Ségolène Vandevelde wins Banting Fellowship

Ségolène Vandevelde wins Banting Fellowship

Every year, around a hundred postdoctoral researchers from all the sciences win the prestigious Banting fellowships by demonstrating their leadership and excellence in research. They have proposed a research project of unparalleled quality in line with the research objectives and strategic priorities of their host directors and institutions.

UQAC is proud to welcome its first Banting postdoctoral fellow: Dr Ségolène Vandevelde. She is under the supervision of Professor L.Paul Bédard of the Earth Sciences Teaching Unit and Director of the Centre for Mineral Resources Studies (CERM). It is co-directed by Professor Érik Langevin of the Society and Land Sciences Teaching Unit and Director of the Laboratory of History and Archaeology of the Eastern Subarctic (LHASO) and Professor Adelphine Bonneau, who is affiliated with the Chemistry and History Departments at the Université de Sherbrooke.

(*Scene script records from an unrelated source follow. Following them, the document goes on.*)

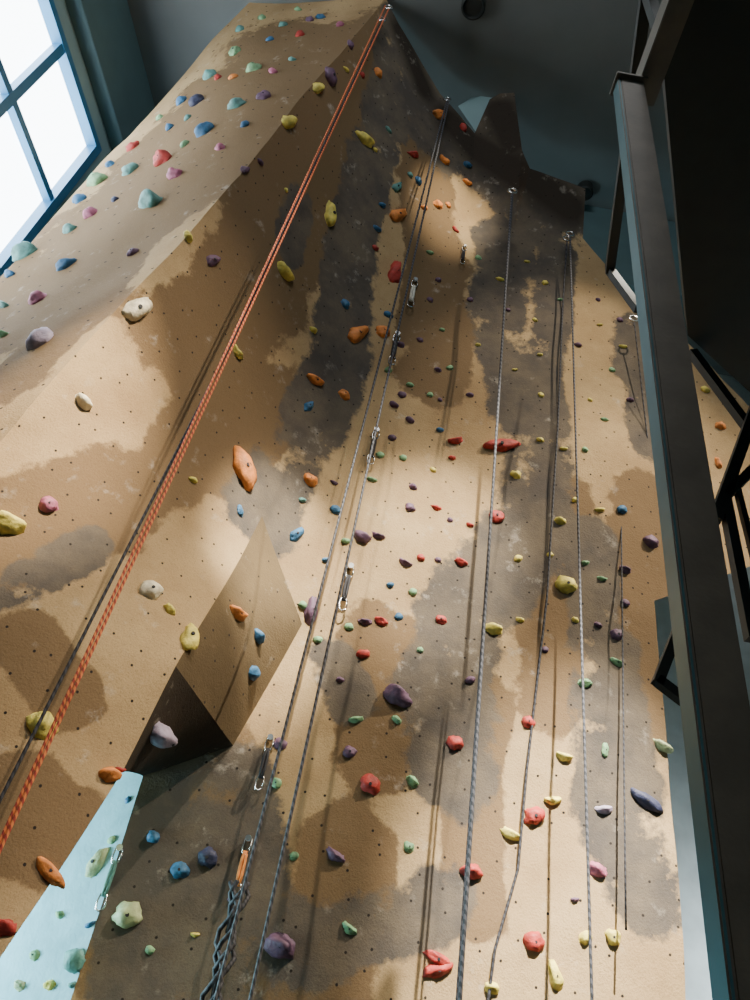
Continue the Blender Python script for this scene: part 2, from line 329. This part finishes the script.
# ---------- room shell
ang=math.atan2(.34,1.83)
u=Vector((math.sin(ang),math.cos(ang),0)); n=Vector((-u.y,u.x,0))
ML=Matrix((u,n,Vector((0,0,1)))).transposed().to_4x4(); ML.translation=Vector((-5.82,0,0))
wz0,wz1=7.25,11.9; u0,u1=3.2,6.07
bm=bmesh.new()
for lo,hi in (((-7,0,0),(10,.3,wz0)),((-7,0,wz1),(10,.3,ZC)),((-7,0,wz0),(u0,.3,wz1)),((u1,0,wz0),(10,.3,wz1))): box(bm,lo,hi,ML)
finish(bm,'wall_left',[TEAL])
bm=bmesh.new(); box(bm,(-7,-.22,wz1+.35),(10,0,ZC),ML,0,.01); finish(bm,'trim_1',[TEALD])
bm=bmesh.new(); fw=.12
box(bm,(u0,-.05,wz1-fw),(u1,.2,wz1),ML);box(bm,(u0,-.05,wz0),(u1,.2,wz0+fw),ML);box(bm,(u0,-.05,wz0+fw),(u0+fw,.2,wz1-fw),ML);box(bm,(u1-fw,-.05,wz0+fw),(u1,.2,wz1-fw),ML)
x=u1-1.36; box(bm,(x-.06,-.03,wz0+fw),(x+.06,.09,wz1-fw),ML)
for k in (1,2): 
    z=wz1-k*1.55; box(bm,(u0+fw,-.02,z-.055),(u1-fw,.085,z+.055),ML)
box(bm,(u0+fw,.10,wz0+fw),(u1-fw,.13,wz1-fw),ML,1)
finish(bm,'window_1',[FRAME,PANE])
bm=bmesh.new()
box(bm,(-7,-6,-.2),(8,10,0)); finish(bm,'floor',[FLOOR])
bm=bmesh.new(); box(bm,(-8,-6,ZC),(8,10,ZC+.2)); finish(bm,'ceiling',[CEIL])
bm=bmesh.new(); box(bm,(-7,9,0),(8,9.2,ZC)); finish(bm,'wall_back',[GREYP])
bm=bmesh.new(); box(bm,(7,-6,0),(7.2,9,ZC)); finish(bm,'wall_right',[TEAL])
bm=bmesh.new(); box(bm,(-8,-6,0),(7,-5.8,ZC)); finish(bm,'wall_front',[TEAL])
bm=bmesh.new(); box(bm,(1.2,6.3,11.6),(7,6.8,ZC),None,0,.01); finish(bm,'ceiling_beam',[TEALD])
def can(px,py,r,hgt):
    p=WZ(px,py,12.0); bm=bmesh.new()
    prof=[(r*.9,0),(r,-.02),(r,-hgt),(r*.85,-hgt-.02),(r*.7,-hgt+.02),(.0,-hgt+.03)]
    rings=[[bm.verts.new((p.x+a*math.cos(t),p.y+a*math.sin(t),ZC+z)) for t in [k*math.pi/12 for k in range(24)]] for a,z in prof[:-1]]
    for A,B in zip(rings,rings[1:]):
        for k in range(24): bm.faces.new((A[k],A[(k+1)%24],B[(k+1)%24],B[k]))
    bm.faces.new(rings[-1]); finish(bm,'ceiling_speaker',[BLACK])
can(474,3,.16,.15); can(585,187,.12,.2)
# ---------- column + mezzanine
bm=bmesh.new(); tz=1.6+2.72*1.4
box(bm,(.712,1.40,0),(.818,1.45,tz),None,0,.004); box(bm,(.70,1.40,0),(.712,1.465,tz),None,1,.003); box(bm,(.69,1.38,tz),(.83,1.48,tz+.02),None,0,.003); box(bm,(.66,1.36,0),(.86,1.5,.03),None,0)
finish(bm,'steel_column',[STEEL,STEELT])
bm=bmesh.new(); sz_=5.7
pts=[(.9,-4.5),(.9,1.35),(1.66,2.84),(2.17,3.15),(6.9,5.9),(6.9,-4.5)]
a=[bm.verts.new((x,y,sz_)) for x,y in pts]; b2=[bm.verts.new((x,y,sz_+.25)) for x,y in pts]
bm.faces.new(a[::-1]); bm.faces.new(b2)
for i in range(6): bm.faces.new((a[i],a[(i+1)%6],b2[(i+1)%6],b2[i]))
finish(bm,'mezzanine',[BLACK])
bm=bmesh.new(); box(bm,(.80,-4,tz+.02),(.9,1.5,tz+.16),None,0,.004); finish(bm,'mezzanine_beam',[STEEL])
bm=bmesh.new(); bar(bm,(.87,1.2,6.6),(1.30,3.06,6.6),.06,.10,0); bar(bm,(1.30,3.06,6.6),(1.4,2.9,5.96),.05,.05); bar(bm,(.92,1.4,6.6),(.95,1.4,5.96),.05,.05); finish(bm,'guard_rail',[BLACK])
bm=bmesh.new()
bar(bm,W(760,395,2.9),W(715,520,2.9),.06,.05); bar(bm,W(752,470,2.9),W(722,500,2.9),.05,.05); bar(bm,W(724,495,2.9),W(752,640,2.9),.05,.05); bar(bm,W(735,480,2.9),W(765,600,2.9),.03,.03)
bar(bm,W(692,352,2.95),W(765,450,2.95),.05,.05)
finish(bm,'stair_railing',[BLACK])
bm=bmesh.new(); bar(bm,W(657,684,1.7),W(690,600,1.7),.025,.025); bar(bm,W(657,680,1.7),W(690,705,1.7),.025,.025); finish(bm,'column_bracket',[BLACK])
# ---------- lights
def spot(loc,tgt,e,col,size,blend=.6,rad=.12):
    l=bpy.data.lights.new('spotlight_bulb','SPOT'); l.energy=e; l.color=col; l.spot_size=math.radians(size); l.spot_blend=blend; l.shadow_soft_size=rad
    o=bpy.data.objects.new('spotlight_bulb',l); bpy.context.collection.objects.link(o); o.location=loc; o.rotation_euler=(Vector(tgt)-Vector(loc)).to_track_quat('-Z','Y').to_euler()
    bm=bmesh.new(); d=(Vector(tgt)-Vector(loc)).normalized(); p=Vector(loc)
    tube(bm,[p-d*.32,p-d*.12],.11,14); tube(bm,[p-d*.25,Vector((p.x-d.x*.25,p.y-d.y*.25,ZC))],.015,6)
    h=finish(bm,'ceiling_spotlight',[BLACK]); o.parent=h
def area(name,loc,tgt,e,col,sx,sy):
    l=bpy.data.lights.new(name,'AREA'); l.shape='RECTANGLE'; l.size=sx; l.size_y=sy; l.energy=e; l.color=col
    o=bpy.data.objects.new(name,l); bpy.context.collection.objects.link(o); o.location=loc; o.rotation_euler=(Vector(tgt)-Vector(loc)).to_track_quat('-Z','Y').to_euler()
WM=(1,.86,.66)
spot((1.6,-1.5,12.8),(-2.0,5.0,4.6),3500,WM,34,.9,.06)
spot((1.0,-1.8,12.8),P3(40,420),20000,WM,13,1,.06)
spot((6.4,1.2,12.8),(.9,6.3,3.0),6800,WM,42,.9,.05)
spot((3.0,1.5,12.9),P3(560,400),1600,WM,36,.9,.06)
spot((2.2,-2.0,12.8),P3(575,930),50000,(1,.93,.80),15,1,.08)
spot((0.9,-2.0,12.8),P3(430,560),19000,(1,.92,.77),12,1,.08)
spot((0.2,-2.4,12.8),P3(275,580),30000,(1,.92,.77),9,1,.08)
spot((1.5,1.5,12.8),P3(450,215),2200,(1,.88,.66),20,1,.08)
area('ambient_fill',(-.5,-3,13.3),(0,4,5),600,(.97,.98,1),3.5,3.5)  # unseen fill lamp added for general ambient light
area('cool_fill',(-4.2,6.4,2.2),(-1.8,6.3,2.2),420,(.5,.87,1),1.2,1.8)  # unseen lamp added for daylight from a lower left window, not modelled
area('cool_fill',(5.5,7.9,3.5),(4.2,9,3.0),120,(.85,.95,1),1,1)  # lamp added behind the rock to brighten the back wall; no window there
w=bpy.data.worlds.new('world'); bpy.context.scene.world=w; w.use_nodes=True
w.node_tree.nodes['Background'].inputs[0].default_value=(.85,.95,1,1); w.node_tree.nodes['Background'].inputs[1].default_value=1
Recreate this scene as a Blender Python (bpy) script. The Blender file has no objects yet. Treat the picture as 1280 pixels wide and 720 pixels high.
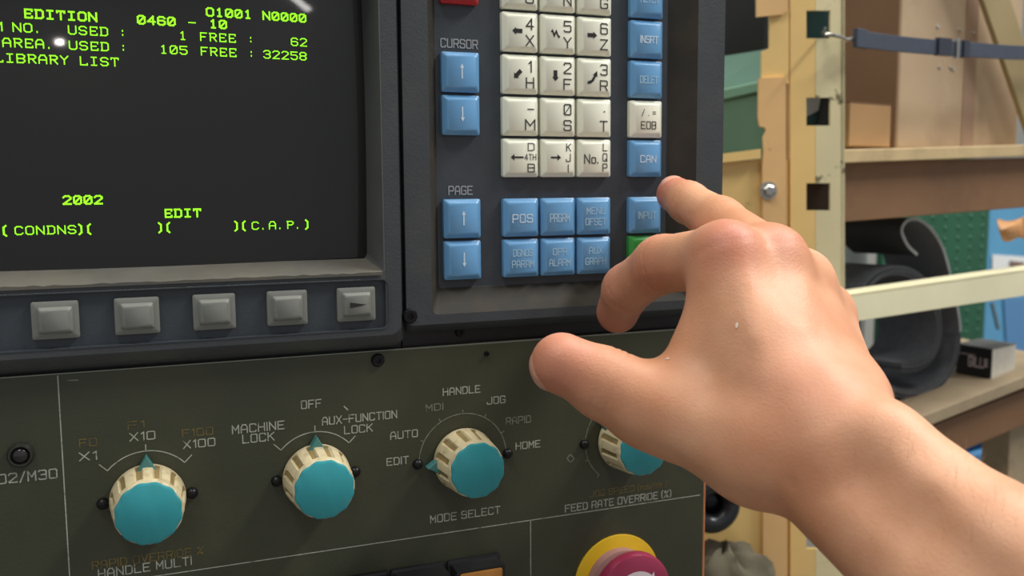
import bpy, bmesh, math, random
import numpy as np
from mathutils import Vector, Matrix

random.seed(7)
S = bpy.context.scene
COL = S.collection

# ------------------------------------------------------------------ camera
FPX = 1168.05                                   # focal length in pixels of the 1280 px wide frame
CAM = Vector((-0.15733, -0.40516, -0.07925))
R_ = Vector((0.928662, -0.370870, -0.006502))
U_ = Vector((0.045857, 0.097398, 0.994189))
F_ = Vector((0.368081, 0.923563, -0.107456))
cd = bpy.data.cameras.new('camera'); cam = bpy.data.objects.new('camera', cd); COL.objects.link(cam)
cd.sensor_width = 36.0; cd.lens = FPX / 1280 * 36.0; cd.clip_start = 0.01; cd.clip_end = 50
cam.matrix_world = Matrix(((R_.x, U_.x, -F_.x, CAM.x), (R_.y, U_.y, -F_.y, CAM.y), (R_.z, U_.z, -F_.z, CAM.z), (0, 0, 0, 1)))
cd.dof.use_dof = True; cd.dof.focus_distance = 0.40; cd.dof.aperture_fstop = 12.0
S.camera = cam

# ------------------------------------------------------------------ world, lights, exposure
w = bpy.data.worlds.new('workshop_air'); S.world = w; w.use_nodes = True
w.node_tree.nodes['Background'].inputs[0].default_value = (0.92, 0.95, 1.0, 1)
w.node_tree.nodes['Background'].inputs[1].default_value = 0.38
def area(name, loc, target, sx, sy, power, col):
    l = bpy.data.lights.new(name, 'AREA'); l.shape = 'RECTANGLE'; l.size = sx; l.size_y = sy; l.energy = power; l.color = col
    o = bpy.data.objects.new(name, l); COL.objects.link(o); o.location = loc
    o.rotation_euler = (Vector(target) - Vector(loc)).to_track_quat('-Z', 'Y').to_euler()
    return o
area('ceiling_tube_light', (-0.9, -0.60, 2.0), (-0.1, 0.0, -0.1), 1.3, 0.16, 23, (1.0, 0.97, 0.90))
area('ceiling_tube_light', (1.55, -0.50, 1.70), (0.1, 0.0, -0.1), 1.3, 0.16, 52, (1.0, 0.98, 0.95))
area('ceiling_tube_light', (0.9, 0.15, 2.1), (0.6, 0.6, -0.1), 1.3, 0.16, 34, (1.0, 0.96, 0.88))
area('hanging_bulb_light', (-0.56, -4.2, 0.84), (-0.1, 0.0, -0.1), 0.04, 0.04, 1.0, (1.0, 0.94, 0.86)).data.shape = 'DISK'
tl = area('far_tube_light', (0.93, -4.0, 1.36), (-0.1, 0.0, 0.0), 0.05, 0.40, 1.6, (1.0, 0.97, 0.92)); tl.rotation_euler.rotate_axis('Z', 0.75)
S.view_settings.view_transform = 'Standard'; S.view_settings.look = 'None'
S.view_settings.exposure = 0.0; S.view_settings.gamma = 1.0; S.view_settings.use_curve_mapping = False

# ------------------------------------------------------------------ helpers
def at(x, y, Y=0.0):
    """world point seen at photo pixel (x, y) on the panel-parallel plane Y"""
    d = F_ + R_ * ((x - 640) / FPX) - U_ * ((y - 360) / FPX)
    return CAM + d * ((Y - CAM.y) / d.y)
def atd(x, y, dep):
    d = F_ + R_ * ((x - 640) / FPX) - U_ * ((y - 360) / FPX)
    return CAM + d * dep
def srgb(r, g, b):
    f = lambda c: ((c / 255 + 0.055) / 1.055) ** 2.4 if c > 10 else c / 255 / 12.92
    return (f(r), f(g), f(b), 1)

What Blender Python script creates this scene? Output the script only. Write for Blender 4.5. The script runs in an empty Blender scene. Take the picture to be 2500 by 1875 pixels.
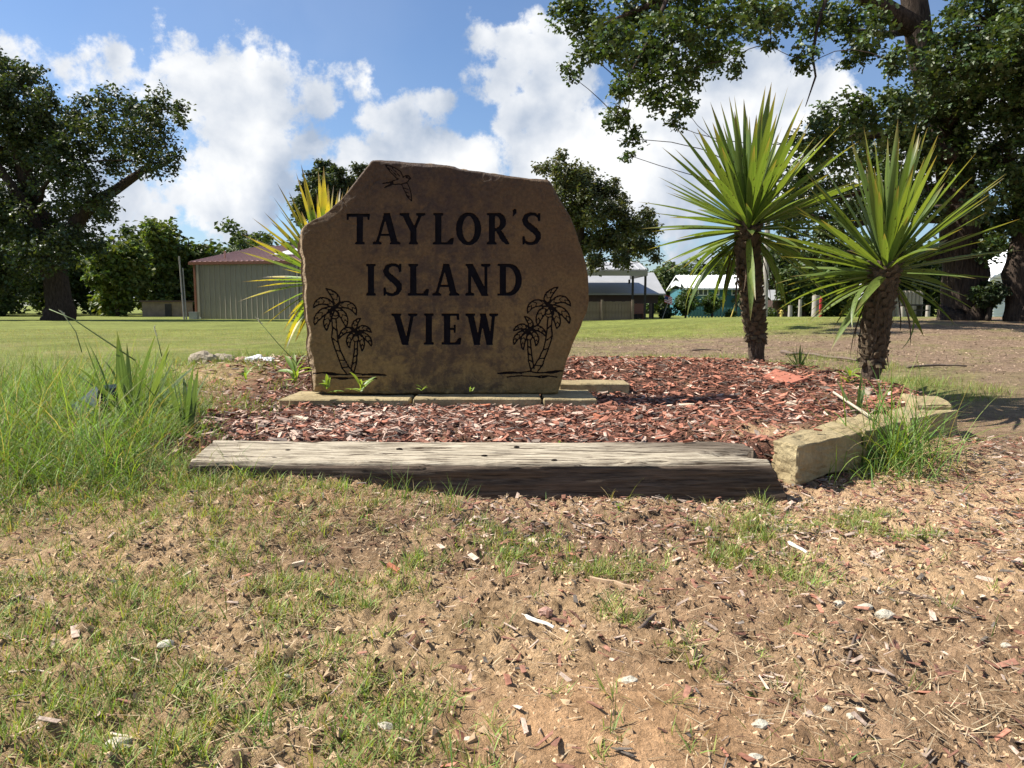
import bpy, bmesh, math, random
import numpy as np
from mathutils import Vector, Matrix, Euler
random.seed(7); rng = np.random.default_rng(7)
SC = bpy.context.scene
COL = SC.collection
# ------------------------------------------------------------------ camera
CAMH, F, PITCH = 0.82, 1850.0, math.radians(5.94)
cam_d = bpy.data.cameras.new('camera'); cam = bpy.data.objects.new('camera', cam_d); COL.objects.link(cam)
cam.location = (0, 0, CAMH); cam.rotation_euler = (math.radians(90) - PITCH, 0, 0)
cam_d.sensor_width = 36; cam_d.lens = 36 * F / 2500; cam_d.clip_start = 0.05; cam_d.clip_end = 3000
SC.camera = cam
# ------------------------------------------------------------------ light
SUN_EL, SUN_AZ = math.radians(48), math.radians(9)      # azimuth: degrees behind due left
sun_vec = Vector((-math.cos(SUN_EL) * math.cos(SUN_AZ), math.cos(SUN_EL) * math.sin(SUN_AZ), math.sin(SUN_EL)))
sun_d = bpy.data.lights.new('sun', 'SUN'); sun_d.energy = 5.0; sun_d.angle = math.radians(0.5); sun_d.color = (1.0, 0.95, 0.86)
sun = bpy.data.objects.new('sun', sun_d); COL.objects.link(sun)
sun.rotation_euler = (-sun_vec).to_track_quat('-Z', 'Y').to_euler()
SC.view_settings.view_transform = 'Standard'; SC.view_settings.look = 'None'
SC.view_settings.exposure = 0.95; SC.view_settings.gamma = 1; SC.view_settings.use_curve_mapping = False
SC.cycles.max_bounces = 6; SC.cycles.diffuse_bounces = 3; SC.cycles.transmission_bounces = 3; SC.cycles.transparent_max_bounces = 4
SC.cycles.use_denoising = True

S = 2500 / 2212.0
def ray(px, py):
    a, b = (px - 1250), (py - 937.5)
    return Vector((a, F * math.cos(PITCH) - b * math.sin(PITCH), -F * math.sin(PITCH) - b * math.cos(PITCH)))
def P(px, py, Y):
    d = ray(px, py); return Vector((0, 0, CAMH)) + d * (Y / d.y)
def G(px, py, z):
    d = ray(px, py); return Vector((0, 0, CAMH)) + d * ((z - CAMH) / d.z)
def PD(x, y, Y): return P(x * S, y * S, Y)

# ------------------------------------------------------------------ world: Nishita sky with cumulus
W = bpy.data.worlds.new('World'); SC.world = W; W.use_nodes = True
nt = W.node_tree; nt.nodes.clear()
def N(t, **k):
    n = nt.nodes.new(t)
    for a, b in k.items(): setattr(n, a, b)
    return n
def L(a, b): nt.links.new(a, b)
def M2(op, a, b=None, c=None):
    n = N('ShaderNodeMath', operation=op)
    for i, v in enumerate((a, b, c)):
        if v is None: continue
        if isinstance(v, (int, float)): n.inputs[i].default_value = v
        else: L(v, n.inputs[i])
    return n.outputs[0]
out = N('ShaderNodeOutputWorld'); bg = N('ShaderNodeBackground'); L(bg.outputs[0], out.inputs[0])
SKY_STRENGTH = 0.057
bg.inputs[1].default_value = SKY_STRENGTH
sky = N('ShaderNodeTexSky'); sky.sky_type = 'NISHITA'; sky.sun_disc = False
sky.sun_elevation = SUN_EL; sky.sun_rotation = math.radians(-81)
sky.air_density = 1.0; sky.dust_density = 0.6; sky.ozone_density = 1.5
tc = N('ShaderNodeTexCoord'); nrm = N('ShaderNodeVectorMath', operation='NORMALIZE'); L(tc.outputs['Generated'], nrm.inputs[0])
DIR = nrm.outputs[0]
def noise(vec, scale, detail=8, rough=0.55, dist=0.0):
    n = N('ShaderNodeTexNoise'); n.inputs['Scale'].default_value = scale; n.inputs['Detail'].default_value = detail
    n.inputs['Roughness'].default_value = rough; n.inputs['Distortion'].default_value = dist; L(vec, n.inputs['Vector']); return n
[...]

Dr Vandevelde will be contributing to the DARQ (Dater l’Art Rupestre au Québec) project, which was funded by an Audace grant in 2020.

Ms Vandevelde has a bachelor’s degree in anthropology from the Université de Montréal, a master’s degree in archaeology and art history from the Université d’Aix-Marseille and a doctorate in archaeology, anthropology and prehistory from the Université de Paris 1 – Panthéon-Sorbonne. She was a Fondation des Treilles post-doctoral researcher at the University of Paris Nanterre and Paris 1 – Panthéon-Sorbonne (UMR7041 ArScAn, MSH Mondes) and at the University of Paris Saclay (CNRS, UMR8212 LSCE-IPSL). She has published around 15 peer-reviewed articles and 4 book chapters. She has also won numerous prizes and awards.

The fellow’s contribution will focus more specifically on an original approach aimed at establishing a micro-chronological setting for rock paintings in Quebec. These paintings reveal both the occupation of the land and the thought and spirituality of the Aboriginal populations. It is important to establish their chronology in order to place them in their historical context. At LabMaTer, she will be using quadrupole and time-of-flight mass spectrometers coupled with laser ablation to obtain in situ geochemical data and cathodoluminescence microscopy. It will be able to take advantage of the partnerships established by the LHASO with Quebec’s First Nations. She will also benefit from the equipment and expertise of the Laboratoire Archéosciences et Sciences du Patrimoine at the Université de Sherbrooke, which specialises in the characterisation of rock paintings and their radiocarbon dating. Finally, Dr Ségolène Vandevelde will be carrying out additional analyses at the Plateforme Analytique Géosciences Paris Saclay (PANOPLY) in France, under the co-direction of Professor Edwige Pons-Branchu (Université de Versailles Saint-Quentin-en-Yvelines, Laboratoire des Sciences du Climat et de l’Environnement), which also demonstrates the international scope of this research project on rock art in Quebec.